NASA aims for 2028 moon landing, but commercial hardware lags behind
NASA still wants astronauts on the Moon in early 2028, but the landers, docking tests and launch schedule remain unresolved.

NASA is still pointing to early 2028 for its first Artemis lunar landing, but the plan now hinges on commercial hardware that has not yet proven it can do the job. NASA’s own Artemis III page has shifted to describing the mission as a crewed trip to lunar orbit, with landing details to be announced closer to a 2027 launch window, a reminder that the hardest parts of the architecture are still ahead.
The central bottleneck is the lander. NASA says Artemis III will test rendezvous and docking between Orion and commercial spacecraft before any astronauts descend to the Moon, and the agency has split that work between SpaceX and Blue Origin. SpaceX is developing Starship HLS for Artemis III and Artemis IV, while Blue Origin is developing Blue Moon for Artemis V. Starship HLS is about 50 meters tall, roughly the height of a 15-story building, but height alone will not land astronauts at the lunar South Pole. The vehicle still has to mature into a system NASA can trust for crew transfer, docking and descent.
That gap between ambition and hardware is why the 2028 date draws skepticism.
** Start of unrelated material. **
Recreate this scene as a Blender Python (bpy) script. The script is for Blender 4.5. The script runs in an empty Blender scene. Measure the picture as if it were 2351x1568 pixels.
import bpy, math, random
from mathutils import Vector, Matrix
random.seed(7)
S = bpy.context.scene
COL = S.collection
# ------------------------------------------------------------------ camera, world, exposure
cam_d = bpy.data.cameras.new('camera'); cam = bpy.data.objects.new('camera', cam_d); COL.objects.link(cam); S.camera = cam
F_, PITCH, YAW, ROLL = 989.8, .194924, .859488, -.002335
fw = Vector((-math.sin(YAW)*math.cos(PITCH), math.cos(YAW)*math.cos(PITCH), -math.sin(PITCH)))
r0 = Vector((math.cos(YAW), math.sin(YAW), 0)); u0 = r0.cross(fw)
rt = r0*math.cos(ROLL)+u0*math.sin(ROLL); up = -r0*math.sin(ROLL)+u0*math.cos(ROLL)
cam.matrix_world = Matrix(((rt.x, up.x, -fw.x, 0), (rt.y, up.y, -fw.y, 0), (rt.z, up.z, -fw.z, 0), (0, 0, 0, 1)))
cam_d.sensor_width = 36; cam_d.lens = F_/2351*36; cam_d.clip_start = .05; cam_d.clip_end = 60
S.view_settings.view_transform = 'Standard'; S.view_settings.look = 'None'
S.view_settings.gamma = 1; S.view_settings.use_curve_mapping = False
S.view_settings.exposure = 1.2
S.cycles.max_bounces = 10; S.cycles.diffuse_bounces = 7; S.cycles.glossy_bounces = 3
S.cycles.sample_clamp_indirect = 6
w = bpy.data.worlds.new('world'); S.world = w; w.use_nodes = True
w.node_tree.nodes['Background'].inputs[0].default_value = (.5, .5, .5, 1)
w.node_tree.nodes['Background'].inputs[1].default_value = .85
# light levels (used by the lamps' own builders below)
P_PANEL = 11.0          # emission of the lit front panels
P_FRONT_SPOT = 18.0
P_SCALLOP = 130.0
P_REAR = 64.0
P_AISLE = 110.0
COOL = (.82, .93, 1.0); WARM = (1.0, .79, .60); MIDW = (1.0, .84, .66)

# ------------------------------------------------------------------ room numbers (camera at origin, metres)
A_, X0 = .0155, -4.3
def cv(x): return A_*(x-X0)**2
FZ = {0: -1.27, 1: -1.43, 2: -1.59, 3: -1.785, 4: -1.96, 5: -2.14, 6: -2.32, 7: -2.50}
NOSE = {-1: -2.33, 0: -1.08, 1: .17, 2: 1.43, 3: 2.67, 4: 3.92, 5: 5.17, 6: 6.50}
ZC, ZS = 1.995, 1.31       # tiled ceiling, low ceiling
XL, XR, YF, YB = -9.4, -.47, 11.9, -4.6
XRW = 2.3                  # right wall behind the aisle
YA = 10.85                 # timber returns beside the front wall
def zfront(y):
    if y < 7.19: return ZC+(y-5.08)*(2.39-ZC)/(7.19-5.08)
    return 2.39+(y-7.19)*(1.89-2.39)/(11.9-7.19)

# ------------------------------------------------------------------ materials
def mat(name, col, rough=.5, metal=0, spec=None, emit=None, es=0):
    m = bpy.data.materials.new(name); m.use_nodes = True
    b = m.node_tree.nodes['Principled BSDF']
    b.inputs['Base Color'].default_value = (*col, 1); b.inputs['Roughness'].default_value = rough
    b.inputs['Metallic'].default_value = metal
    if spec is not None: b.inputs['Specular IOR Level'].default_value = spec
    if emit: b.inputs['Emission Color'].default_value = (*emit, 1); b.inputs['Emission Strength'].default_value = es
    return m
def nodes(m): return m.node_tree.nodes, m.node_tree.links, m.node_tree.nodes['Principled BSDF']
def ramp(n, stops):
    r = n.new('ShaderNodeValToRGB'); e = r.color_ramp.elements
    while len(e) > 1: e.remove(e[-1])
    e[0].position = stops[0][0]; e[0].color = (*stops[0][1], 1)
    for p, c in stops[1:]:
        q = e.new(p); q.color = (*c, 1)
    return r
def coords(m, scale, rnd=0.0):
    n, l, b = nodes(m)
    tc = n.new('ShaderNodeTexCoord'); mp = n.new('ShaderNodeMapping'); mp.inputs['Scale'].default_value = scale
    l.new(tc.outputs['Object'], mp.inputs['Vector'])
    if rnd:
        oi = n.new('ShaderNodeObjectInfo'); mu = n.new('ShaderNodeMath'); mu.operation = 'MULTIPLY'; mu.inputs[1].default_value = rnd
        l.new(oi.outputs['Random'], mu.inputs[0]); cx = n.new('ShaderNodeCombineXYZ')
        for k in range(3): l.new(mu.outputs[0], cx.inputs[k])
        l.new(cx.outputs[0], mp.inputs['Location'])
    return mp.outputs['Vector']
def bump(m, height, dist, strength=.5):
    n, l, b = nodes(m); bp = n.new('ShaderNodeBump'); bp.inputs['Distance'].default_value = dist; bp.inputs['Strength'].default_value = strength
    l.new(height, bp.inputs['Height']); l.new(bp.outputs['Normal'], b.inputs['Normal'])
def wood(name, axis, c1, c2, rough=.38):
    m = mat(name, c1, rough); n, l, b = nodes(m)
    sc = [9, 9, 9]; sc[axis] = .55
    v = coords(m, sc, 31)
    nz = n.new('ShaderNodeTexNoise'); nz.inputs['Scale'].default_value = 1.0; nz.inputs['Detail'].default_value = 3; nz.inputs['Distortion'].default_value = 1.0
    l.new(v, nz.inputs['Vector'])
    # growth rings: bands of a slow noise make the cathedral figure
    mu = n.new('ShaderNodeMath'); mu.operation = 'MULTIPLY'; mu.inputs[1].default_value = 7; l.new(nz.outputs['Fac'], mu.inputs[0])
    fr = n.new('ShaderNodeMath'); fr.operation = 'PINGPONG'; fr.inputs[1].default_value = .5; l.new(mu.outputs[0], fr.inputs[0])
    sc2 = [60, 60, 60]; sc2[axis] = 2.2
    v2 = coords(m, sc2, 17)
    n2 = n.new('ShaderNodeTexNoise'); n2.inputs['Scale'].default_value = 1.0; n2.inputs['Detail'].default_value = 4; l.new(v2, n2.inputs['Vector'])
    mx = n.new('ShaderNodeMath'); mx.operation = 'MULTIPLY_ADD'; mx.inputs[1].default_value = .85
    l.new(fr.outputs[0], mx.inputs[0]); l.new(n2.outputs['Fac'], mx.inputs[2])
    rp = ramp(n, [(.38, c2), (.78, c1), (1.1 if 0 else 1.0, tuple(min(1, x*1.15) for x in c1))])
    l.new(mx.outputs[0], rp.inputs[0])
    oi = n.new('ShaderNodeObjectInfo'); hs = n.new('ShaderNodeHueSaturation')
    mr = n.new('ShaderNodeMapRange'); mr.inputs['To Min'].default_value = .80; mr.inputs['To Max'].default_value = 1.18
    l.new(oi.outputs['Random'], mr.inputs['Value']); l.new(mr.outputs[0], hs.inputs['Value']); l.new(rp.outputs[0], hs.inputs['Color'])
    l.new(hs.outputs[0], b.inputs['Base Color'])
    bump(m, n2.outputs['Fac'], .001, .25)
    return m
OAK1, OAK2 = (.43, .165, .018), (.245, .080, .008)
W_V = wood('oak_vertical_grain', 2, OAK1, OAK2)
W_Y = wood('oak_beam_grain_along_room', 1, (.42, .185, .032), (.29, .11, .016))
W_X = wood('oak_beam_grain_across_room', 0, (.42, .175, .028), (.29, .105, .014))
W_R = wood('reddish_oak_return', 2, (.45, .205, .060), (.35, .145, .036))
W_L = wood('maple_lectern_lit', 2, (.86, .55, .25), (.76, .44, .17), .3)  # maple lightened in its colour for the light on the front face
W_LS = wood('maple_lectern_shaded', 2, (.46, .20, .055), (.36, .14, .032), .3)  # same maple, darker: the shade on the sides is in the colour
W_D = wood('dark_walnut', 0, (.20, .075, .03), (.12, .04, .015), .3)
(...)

NASA’s Artemis II mission, completed as a 9-day, 1-hour, 32-minute crewed lunar flyby, marked the first crewed flight in NASA’s human deep space capability in more than half a century. It carried Canadian astronaut Jeremy Hansen and NASA astronauts Reid Wiseman, Victor Glover and Christina Koch, underscoring that Artemis is an international effort, not a purely American one. But Artemis II was a flyby. Artemis III requires a working lander, a functioning mission chain and a launch cadence that still has to be built.

The numbers behind the program show how much is already at stake. NASA’s Office of Inspector General says NASA has obligated nearly $7 billion to Human Landing System development since 2019 and is projected to spend more than $18 billion through fiscal 2030. The same watchdog said NASA’s firm-fixed-price approach has helped control cost growth, but schedule risk remains a major problem. In other words, NASA may be containing the budget line better than the calendar line.
That calendar has slipped before. The Government Accountability Office said NASA once needed Artemis III done by December 2025, and later schedules left little margin for delay. GAO also noted a roughly two-year gap between Artemis III and Artemis IV, from September 2026 to September 2028, another sign that the program’s cadence is still fragile.

NASA says it plans to add an additional Artemis mission in 2027 and then aim for at least one surface landing every year after that. Whether that becomes a routine lunar pipeline or another promise outrunning the hardware will depend on whether SpaceX and Blue Origin can move faster than they have so far.